start Records shown

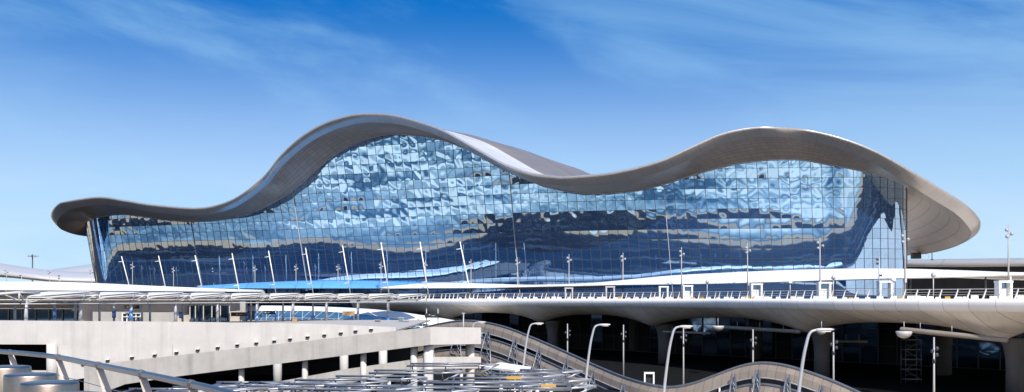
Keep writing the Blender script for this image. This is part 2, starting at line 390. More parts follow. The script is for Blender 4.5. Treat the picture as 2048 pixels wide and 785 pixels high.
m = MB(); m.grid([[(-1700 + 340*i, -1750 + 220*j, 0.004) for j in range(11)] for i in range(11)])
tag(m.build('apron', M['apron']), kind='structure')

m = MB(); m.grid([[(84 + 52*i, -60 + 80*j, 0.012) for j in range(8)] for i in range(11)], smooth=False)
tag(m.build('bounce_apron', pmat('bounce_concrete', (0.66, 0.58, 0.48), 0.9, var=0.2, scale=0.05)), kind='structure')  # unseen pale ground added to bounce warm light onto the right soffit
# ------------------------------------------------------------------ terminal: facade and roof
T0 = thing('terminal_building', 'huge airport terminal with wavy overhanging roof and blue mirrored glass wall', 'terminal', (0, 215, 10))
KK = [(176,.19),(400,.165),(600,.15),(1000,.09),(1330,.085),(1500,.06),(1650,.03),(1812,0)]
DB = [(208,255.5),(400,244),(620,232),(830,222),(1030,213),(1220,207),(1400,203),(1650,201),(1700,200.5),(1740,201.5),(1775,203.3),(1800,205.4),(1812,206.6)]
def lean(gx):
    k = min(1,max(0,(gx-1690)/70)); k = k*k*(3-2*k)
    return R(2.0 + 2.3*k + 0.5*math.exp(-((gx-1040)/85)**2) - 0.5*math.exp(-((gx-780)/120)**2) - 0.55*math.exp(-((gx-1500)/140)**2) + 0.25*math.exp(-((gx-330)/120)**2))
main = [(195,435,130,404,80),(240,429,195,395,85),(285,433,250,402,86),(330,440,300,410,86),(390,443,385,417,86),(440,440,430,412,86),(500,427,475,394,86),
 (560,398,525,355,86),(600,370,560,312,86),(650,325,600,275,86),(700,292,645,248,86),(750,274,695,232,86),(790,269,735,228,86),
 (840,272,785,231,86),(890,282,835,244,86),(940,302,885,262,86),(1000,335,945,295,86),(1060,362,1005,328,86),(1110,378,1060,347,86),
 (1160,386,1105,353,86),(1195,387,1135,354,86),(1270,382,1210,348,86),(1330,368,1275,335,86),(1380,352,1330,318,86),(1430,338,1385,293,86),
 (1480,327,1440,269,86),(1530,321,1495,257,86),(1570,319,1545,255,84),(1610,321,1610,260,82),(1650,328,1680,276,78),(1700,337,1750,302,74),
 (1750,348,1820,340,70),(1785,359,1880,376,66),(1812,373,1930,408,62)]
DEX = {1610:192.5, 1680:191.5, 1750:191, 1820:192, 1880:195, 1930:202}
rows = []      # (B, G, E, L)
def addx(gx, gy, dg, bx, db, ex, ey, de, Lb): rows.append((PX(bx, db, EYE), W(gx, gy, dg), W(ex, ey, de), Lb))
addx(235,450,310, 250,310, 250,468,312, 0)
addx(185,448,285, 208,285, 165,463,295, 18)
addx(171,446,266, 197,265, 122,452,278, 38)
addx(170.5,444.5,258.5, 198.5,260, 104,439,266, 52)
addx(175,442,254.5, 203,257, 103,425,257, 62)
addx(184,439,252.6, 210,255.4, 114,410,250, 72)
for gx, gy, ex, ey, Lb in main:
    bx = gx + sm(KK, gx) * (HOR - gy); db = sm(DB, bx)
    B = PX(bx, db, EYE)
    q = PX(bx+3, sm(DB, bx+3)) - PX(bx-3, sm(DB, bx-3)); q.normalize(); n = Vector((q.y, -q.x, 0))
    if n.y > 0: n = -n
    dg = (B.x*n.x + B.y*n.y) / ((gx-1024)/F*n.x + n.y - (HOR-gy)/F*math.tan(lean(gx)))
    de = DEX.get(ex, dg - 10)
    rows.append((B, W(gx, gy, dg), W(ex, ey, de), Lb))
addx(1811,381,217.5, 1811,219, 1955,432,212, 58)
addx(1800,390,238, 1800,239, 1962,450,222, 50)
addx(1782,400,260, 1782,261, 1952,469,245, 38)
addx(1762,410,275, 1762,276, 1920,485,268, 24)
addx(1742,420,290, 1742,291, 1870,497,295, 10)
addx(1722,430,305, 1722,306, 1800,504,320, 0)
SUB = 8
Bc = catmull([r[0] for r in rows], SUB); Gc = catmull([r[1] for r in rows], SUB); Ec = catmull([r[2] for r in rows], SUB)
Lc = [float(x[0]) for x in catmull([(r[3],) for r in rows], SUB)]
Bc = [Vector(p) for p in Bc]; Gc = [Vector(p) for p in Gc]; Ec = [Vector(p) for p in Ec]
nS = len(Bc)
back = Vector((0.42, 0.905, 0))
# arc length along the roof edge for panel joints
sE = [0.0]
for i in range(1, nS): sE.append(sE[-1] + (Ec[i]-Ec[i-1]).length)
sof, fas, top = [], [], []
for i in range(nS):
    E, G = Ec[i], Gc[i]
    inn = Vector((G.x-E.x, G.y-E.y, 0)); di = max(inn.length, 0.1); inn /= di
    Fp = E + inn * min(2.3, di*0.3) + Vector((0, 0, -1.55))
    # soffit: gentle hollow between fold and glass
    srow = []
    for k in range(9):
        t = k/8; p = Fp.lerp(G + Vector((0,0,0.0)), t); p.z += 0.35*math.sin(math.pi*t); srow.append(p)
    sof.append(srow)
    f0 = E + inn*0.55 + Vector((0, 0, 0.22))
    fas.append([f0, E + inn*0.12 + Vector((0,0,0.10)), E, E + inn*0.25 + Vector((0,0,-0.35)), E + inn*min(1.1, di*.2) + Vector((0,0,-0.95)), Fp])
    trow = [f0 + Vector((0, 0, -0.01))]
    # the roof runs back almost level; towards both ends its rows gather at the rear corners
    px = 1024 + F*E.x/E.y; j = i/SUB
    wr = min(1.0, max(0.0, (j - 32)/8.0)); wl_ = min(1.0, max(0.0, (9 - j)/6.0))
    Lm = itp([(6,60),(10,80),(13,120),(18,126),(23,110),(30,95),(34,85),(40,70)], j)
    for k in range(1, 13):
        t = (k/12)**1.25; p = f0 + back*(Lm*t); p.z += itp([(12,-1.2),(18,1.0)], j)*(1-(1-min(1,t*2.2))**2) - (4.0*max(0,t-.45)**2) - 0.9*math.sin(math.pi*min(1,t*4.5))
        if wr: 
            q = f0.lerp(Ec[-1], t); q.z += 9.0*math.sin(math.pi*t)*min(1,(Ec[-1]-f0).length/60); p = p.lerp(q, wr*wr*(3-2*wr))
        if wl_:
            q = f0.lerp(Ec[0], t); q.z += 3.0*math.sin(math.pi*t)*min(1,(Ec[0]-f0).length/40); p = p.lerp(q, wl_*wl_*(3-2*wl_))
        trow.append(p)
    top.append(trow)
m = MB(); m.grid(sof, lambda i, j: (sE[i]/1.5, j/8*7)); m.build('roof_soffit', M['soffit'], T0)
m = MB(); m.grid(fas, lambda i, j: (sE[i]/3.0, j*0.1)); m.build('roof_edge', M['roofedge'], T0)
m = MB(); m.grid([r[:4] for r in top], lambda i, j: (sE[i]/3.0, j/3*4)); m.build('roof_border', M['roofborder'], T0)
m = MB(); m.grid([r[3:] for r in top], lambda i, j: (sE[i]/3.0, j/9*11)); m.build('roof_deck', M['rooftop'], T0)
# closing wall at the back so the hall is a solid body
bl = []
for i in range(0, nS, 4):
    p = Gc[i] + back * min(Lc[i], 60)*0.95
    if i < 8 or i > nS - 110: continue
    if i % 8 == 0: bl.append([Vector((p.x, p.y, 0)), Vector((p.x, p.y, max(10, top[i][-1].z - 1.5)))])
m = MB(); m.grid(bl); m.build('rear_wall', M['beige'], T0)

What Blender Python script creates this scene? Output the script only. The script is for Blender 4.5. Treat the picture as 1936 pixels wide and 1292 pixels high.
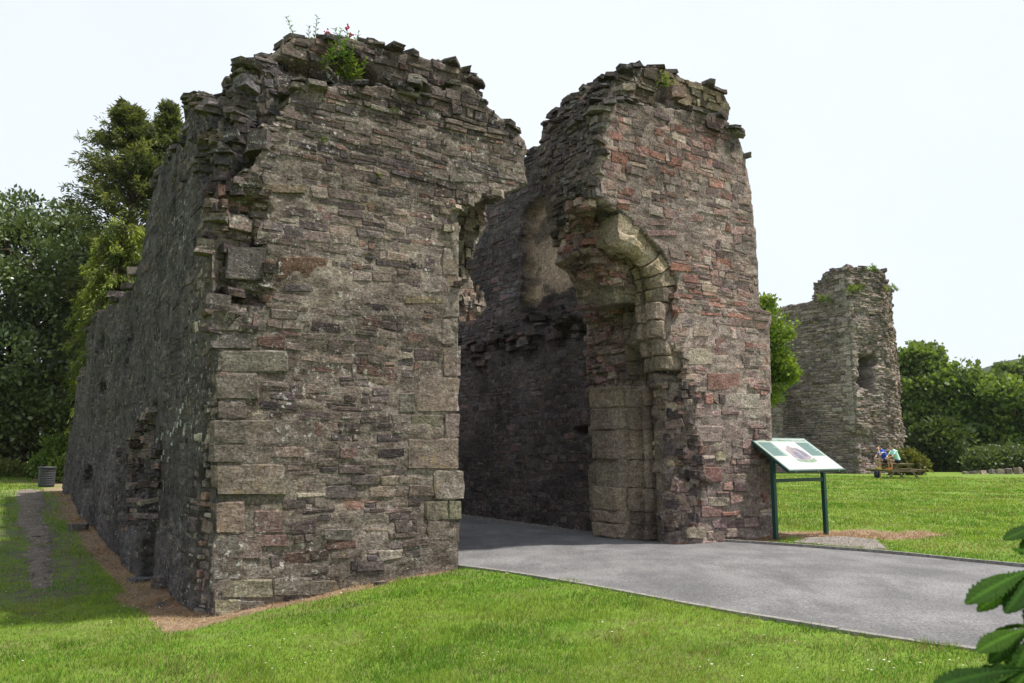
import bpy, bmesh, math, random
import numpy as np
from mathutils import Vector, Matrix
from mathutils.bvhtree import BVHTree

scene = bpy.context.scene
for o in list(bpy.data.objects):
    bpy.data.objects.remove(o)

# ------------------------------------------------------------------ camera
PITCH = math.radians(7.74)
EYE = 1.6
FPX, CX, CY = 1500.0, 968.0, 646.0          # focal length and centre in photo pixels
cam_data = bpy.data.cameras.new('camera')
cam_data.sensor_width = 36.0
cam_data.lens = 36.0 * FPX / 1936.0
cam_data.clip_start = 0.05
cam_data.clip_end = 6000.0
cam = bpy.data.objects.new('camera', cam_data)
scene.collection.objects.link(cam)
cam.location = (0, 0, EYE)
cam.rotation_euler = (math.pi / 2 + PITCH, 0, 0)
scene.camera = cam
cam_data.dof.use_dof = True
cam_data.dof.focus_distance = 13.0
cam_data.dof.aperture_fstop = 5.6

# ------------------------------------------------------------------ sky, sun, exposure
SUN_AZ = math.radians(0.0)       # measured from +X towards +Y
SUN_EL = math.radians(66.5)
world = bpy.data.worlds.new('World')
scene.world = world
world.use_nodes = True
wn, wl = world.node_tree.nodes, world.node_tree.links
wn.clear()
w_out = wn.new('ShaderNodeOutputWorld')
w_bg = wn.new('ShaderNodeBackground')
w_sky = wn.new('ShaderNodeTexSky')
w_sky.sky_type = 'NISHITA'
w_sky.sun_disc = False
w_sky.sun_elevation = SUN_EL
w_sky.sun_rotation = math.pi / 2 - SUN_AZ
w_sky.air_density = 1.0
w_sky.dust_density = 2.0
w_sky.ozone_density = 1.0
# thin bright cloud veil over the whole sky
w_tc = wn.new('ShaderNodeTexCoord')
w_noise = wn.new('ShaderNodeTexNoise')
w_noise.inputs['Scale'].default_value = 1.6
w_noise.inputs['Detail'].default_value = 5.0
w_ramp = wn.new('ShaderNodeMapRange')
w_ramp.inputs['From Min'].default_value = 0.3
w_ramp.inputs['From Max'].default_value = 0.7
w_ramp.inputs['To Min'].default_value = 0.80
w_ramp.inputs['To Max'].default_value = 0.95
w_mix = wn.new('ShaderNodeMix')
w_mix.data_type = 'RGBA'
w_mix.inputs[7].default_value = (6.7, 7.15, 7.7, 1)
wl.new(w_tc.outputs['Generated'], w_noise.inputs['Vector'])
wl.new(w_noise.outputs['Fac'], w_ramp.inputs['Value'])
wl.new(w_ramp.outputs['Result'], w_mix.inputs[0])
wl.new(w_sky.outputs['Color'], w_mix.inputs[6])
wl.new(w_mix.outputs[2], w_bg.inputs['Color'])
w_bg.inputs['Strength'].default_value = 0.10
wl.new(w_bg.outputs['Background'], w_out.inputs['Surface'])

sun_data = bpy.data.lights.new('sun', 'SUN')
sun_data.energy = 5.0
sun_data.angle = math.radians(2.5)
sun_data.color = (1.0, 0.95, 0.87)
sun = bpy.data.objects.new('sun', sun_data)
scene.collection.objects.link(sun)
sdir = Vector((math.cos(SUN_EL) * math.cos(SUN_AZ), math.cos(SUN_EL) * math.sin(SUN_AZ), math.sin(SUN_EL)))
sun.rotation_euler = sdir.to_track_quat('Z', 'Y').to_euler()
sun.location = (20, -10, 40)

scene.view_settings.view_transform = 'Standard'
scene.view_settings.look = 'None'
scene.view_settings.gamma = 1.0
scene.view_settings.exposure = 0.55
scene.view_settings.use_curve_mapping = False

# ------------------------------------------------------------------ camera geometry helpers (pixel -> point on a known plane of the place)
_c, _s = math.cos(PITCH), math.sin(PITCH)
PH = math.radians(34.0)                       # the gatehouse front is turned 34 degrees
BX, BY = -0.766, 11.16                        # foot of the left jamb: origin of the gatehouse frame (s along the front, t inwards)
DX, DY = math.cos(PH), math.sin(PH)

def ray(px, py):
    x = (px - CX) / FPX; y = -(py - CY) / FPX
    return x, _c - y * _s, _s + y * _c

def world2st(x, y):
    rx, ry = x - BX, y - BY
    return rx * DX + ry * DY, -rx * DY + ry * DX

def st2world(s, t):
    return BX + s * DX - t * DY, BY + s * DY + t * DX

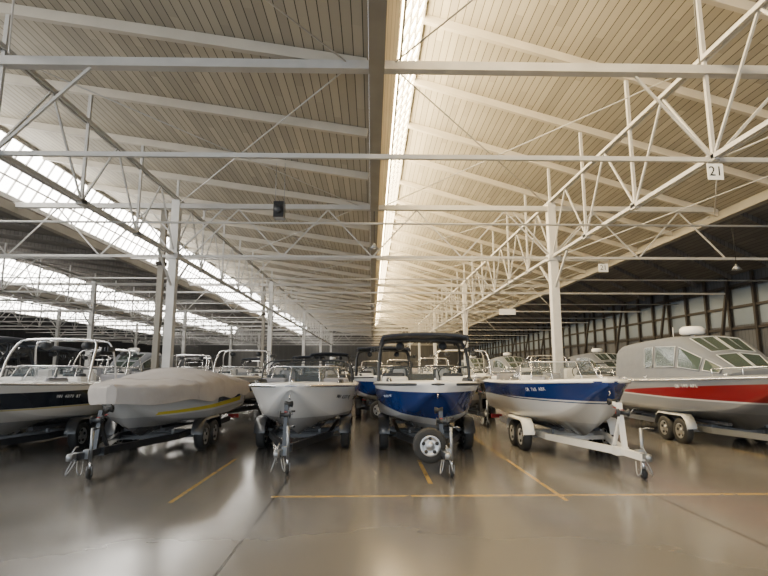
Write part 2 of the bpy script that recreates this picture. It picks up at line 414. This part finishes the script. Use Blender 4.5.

end Records shown

* **Aim of the exercise**
Both the line with "What Blender Python" and the line with "from mathutils.bvhtree import BVHTree" belong in the copy, along with every line between them; set them down exactly and skip the pictures.

* **Answer to the task**
What Blender Python script creates this scene? Output the script only. The script is for Blender 4.5. Treat the picture as 1936 pixels wide and 1292 pixels high.
import bpy, bmesh, math, random
import numpy as np
from mathutils import Vector, Matrix
from mathutils.bvhtree import BVHTree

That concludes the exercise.